- [Stated goal]: From the listing below, copy only the lines running from the line that contains "T('dense_tree', 'dark tree behind the bamboo" to the line that contains "T('dense_tree', 'dark tree behind the little", both included.

BEGIN Material

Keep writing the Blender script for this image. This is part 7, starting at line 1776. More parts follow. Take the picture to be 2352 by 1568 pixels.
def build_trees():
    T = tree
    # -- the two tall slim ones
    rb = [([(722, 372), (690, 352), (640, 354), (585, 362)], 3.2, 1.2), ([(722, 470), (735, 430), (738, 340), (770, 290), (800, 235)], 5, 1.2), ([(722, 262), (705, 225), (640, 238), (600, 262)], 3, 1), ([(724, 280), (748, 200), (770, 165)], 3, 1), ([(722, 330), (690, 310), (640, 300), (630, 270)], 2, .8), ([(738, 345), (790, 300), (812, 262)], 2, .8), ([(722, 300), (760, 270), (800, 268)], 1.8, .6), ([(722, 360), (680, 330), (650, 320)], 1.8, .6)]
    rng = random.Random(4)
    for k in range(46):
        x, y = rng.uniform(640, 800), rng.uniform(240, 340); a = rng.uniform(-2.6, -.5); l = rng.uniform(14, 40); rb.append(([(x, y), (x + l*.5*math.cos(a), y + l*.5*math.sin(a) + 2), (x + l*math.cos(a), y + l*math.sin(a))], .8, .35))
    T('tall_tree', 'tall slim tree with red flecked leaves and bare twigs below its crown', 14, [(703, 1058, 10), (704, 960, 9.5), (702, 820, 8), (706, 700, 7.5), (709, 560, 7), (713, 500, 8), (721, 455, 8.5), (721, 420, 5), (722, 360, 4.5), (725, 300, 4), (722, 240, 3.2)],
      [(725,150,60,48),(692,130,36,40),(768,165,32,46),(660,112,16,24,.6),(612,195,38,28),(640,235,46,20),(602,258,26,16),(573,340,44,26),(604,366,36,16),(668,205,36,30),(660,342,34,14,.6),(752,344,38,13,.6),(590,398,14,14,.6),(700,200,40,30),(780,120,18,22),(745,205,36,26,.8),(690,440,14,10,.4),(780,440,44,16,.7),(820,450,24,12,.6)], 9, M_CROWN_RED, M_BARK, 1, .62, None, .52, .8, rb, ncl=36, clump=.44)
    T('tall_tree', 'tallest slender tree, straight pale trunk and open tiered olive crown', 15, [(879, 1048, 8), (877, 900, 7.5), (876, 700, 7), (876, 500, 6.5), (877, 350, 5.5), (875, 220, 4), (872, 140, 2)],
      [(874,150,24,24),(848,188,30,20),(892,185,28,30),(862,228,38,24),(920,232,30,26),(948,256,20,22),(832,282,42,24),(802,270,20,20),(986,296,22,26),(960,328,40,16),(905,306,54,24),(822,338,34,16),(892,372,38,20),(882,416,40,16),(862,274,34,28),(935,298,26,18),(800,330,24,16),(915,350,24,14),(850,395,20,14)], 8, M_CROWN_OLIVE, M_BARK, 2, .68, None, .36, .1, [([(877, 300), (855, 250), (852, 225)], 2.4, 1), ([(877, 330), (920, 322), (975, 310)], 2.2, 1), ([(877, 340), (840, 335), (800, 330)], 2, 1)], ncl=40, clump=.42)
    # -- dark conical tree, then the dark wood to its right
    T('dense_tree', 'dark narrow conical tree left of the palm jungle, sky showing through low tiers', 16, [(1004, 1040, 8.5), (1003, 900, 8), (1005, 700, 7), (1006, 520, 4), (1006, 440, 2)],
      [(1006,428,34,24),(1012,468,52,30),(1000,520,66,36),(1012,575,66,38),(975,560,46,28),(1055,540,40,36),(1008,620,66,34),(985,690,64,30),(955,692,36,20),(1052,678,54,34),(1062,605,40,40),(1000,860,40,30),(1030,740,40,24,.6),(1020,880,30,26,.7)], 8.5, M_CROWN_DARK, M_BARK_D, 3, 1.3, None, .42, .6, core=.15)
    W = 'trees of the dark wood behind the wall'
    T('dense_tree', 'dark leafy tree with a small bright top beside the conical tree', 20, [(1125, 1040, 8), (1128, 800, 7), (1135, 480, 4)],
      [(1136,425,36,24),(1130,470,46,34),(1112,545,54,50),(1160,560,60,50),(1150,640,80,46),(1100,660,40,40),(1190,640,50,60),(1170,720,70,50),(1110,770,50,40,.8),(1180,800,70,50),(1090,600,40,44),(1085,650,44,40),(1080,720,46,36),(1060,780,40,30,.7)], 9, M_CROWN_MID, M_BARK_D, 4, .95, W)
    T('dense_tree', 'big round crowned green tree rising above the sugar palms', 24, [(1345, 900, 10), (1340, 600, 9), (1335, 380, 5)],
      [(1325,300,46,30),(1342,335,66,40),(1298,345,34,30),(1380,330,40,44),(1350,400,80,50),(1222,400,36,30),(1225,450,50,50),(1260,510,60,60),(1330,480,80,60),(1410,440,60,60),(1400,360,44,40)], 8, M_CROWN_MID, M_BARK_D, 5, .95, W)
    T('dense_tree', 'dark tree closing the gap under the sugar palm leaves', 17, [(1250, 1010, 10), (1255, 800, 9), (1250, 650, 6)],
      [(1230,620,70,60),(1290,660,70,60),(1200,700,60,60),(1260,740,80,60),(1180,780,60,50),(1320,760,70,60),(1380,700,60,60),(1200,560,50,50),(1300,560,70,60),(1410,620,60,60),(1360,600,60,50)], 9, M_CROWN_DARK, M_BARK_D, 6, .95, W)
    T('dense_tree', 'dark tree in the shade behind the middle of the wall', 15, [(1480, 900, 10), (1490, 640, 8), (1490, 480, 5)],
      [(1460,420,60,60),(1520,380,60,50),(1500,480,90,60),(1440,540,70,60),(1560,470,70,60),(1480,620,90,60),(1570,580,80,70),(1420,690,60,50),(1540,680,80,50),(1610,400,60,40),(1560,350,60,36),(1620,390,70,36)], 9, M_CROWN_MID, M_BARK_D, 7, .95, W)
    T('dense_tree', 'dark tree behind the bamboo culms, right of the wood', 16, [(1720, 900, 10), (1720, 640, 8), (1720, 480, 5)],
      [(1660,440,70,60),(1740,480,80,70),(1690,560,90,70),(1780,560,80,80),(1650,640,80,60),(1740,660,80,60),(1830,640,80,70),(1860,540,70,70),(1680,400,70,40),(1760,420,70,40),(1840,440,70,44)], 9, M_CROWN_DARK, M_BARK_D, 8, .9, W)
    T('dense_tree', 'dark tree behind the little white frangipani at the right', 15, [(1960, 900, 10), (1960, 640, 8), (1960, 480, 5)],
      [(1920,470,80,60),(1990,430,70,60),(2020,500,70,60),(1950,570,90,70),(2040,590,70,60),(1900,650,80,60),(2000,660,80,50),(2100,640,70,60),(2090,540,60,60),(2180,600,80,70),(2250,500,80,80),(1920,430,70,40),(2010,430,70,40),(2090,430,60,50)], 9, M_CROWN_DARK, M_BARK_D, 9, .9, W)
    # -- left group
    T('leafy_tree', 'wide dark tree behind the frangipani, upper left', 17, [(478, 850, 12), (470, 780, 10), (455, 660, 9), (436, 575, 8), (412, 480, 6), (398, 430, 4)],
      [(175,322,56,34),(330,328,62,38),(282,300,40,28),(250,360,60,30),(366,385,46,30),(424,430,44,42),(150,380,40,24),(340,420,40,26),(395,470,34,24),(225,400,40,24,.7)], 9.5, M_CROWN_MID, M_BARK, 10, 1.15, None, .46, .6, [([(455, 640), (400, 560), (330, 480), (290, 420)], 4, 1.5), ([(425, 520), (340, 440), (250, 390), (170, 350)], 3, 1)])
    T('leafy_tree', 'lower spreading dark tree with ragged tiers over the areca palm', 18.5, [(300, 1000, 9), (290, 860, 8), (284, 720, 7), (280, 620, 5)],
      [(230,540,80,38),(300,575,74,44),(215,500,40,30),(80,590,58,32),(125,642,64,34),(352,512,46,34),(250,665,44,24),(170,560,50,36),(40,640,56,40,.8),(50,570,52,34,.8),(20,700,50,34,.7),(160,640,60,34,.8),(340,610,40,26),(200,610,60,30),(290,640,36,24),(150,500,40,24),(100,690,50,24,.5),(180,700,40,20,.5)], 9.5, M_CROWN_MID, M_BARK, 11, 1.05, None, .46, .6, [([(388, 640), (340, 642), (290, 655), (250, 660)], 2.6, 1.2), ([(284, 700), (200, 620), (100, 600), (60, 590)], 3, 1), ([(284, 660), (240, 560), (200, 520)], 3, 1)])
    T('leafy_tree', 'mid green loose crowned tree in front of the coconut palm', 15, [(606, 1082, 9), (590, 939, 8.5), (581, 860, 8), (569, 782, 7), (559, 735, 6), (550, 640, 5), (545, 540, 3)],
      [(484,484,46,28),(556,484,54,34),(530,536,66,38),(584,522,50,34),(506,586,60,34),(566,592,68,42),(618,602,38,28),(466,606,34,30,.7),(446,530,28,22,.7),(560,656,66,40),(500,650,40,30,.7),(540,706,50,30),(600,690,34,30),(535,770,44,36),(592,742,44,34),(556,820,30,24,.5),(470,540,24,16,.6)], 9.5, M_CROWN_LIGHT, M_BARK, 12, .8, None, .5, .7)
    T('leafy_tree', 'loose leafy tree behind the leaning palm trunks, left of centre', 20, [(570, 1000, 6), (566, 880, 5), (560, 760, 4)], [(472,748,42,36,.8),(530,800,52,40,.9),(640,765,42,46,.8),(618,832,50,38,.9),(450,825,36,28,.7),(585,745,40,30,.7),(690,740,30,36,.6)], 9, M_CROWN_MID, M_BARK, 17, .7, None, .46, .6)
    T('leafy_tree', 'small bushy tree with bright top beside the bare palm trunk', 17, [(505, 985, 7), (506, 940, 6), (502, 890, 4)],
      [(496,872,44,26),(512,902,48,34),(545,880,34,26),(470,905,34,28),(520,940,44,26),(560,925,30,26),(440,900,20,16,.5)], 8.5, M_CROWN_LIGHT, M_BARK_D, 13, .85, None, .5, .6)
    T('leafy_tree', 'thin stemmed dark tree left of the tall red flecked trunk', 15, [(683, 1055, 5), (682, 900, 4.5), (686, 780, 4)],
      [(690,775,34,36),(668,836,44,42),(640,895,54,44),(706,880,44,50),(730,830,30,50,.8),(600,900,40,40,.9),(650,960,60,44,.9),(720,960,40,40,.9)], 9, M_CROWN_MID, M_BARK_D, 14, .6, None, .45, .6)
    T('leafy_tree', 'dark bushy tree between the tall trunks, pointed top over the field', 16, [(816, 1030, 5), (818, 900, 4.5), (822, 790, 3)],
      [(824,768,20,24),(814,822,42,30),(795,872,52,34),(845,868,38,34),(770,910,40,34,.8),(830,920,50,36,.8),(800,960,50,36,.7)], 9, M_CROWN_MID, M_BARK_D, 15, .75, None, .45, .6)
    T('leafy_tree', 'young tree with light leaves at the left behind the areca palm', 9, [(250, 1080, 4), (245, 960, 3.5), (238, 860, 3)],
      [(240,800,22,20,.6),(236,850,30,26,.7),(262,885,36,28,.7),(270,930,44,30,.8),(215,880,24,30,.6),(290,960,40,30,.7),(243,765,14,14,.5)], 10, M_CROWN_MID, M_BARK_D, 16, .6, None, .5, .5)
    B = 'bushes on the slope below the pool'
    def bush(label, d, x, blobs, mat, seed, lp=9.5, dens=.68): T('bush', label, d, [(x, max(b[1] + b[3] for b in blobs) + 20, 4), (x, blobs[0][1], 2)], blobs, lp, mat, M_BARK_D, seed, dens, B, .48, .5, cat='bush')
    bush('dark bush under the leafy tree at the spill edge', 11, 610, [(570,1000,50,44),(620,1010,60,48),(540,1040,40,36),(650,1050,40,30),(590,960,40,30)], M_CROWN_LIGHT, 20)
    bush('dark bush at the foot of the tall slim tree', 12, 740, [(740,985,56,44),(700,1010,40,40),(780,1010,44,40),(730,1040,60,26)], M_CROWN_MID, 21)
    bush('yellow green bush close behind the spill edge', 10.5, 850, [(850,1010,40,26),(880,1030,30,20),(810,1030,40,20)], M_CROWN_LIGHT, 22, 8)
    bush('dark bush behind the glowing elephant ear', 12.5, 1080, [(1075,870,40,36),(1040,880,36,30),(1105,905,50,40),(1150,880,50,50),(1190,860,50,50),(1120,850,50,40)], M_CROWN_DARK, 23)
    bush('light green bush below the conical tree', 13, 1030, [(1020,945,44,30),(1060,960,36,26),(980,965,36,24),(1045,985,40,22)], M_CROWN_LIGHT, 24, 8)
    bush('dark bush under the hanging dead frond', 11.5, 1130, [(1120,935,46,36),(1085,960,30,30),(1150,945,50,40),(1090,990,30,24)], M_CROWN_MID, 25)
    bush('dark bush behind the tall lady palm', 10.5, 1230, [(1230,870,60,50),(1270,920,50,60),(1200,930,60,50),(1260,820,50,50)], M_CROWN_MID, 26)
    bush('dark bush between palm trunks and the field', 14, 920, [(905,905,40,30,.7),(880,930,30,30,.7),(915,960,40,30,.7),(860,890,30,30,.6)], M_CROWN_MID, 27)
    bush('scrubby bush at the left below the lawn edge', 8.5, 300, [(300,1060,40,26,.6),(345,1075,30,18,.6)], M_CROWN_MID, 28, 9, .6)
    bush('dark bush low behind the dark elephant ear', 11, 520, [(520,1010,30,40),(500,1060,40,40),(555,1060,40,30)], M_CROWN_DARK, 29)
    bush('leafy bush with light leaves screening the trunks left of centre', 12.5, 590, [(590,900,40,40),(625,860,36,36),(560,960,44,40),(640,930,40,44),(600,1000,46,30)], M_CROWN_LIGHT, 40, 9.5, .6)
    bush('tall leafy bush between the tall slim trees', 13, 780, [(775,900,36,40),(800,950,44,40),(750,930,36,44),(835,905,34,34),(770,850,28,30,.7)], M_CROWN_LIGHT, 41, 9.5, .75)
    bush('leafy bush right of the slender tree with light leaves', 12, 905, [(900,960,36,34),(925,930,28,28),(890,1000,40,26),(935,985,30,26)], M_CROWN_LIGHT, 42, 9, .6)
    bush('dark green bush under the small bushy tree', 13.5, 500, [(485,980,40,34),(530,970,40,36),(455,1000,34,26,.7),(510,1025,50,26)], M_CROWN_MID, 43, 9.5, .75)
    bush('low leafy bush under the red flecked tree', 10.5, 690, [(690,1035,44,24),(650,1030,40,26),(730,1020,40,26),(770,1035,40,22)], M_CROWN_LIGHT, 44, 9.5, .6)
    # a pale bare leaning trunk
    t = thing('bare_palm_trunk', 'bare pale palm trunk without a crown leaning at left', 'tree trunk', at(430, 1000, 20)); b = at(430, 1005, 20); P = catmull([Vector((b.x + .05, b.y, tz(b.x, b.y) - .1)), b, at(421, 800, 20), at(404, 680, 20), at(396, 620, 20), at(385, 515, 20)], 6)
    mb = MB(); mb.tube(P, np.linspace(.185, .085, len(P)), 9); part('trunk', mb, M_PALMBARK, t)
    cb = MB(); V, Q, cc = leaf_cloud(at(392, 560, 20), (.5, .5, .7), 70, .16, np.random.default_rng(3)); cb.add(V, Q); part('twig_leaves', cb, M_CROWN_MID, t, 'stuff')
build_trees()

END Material

- [Full solution]:
    T('dense_tree', 'dark tree behind the bamboo culms, right of the wood', 16, [(1720, 900, 10), (1720, 640, 8), (1720, 480, 5)],
      [(1660,440,70,60),(1740,480,80,70),(1690,560,90,70),(1780,560,80,80),(1650,640,80,60),(1740,660,80,60),(1830,640,80,70),(1860,540,70,70),(1680,400,70,40),(1760,420,70,40),(1840,440,70,44)], 9, M_CROWN_DARK, M_BARK_D, 8, .9, W)
    T('dense_tree', 'dark tree behind the little white frangipani at the right', 15, [(1960, 900, 10), (1960, 640, 8), (1960, 480, 5)],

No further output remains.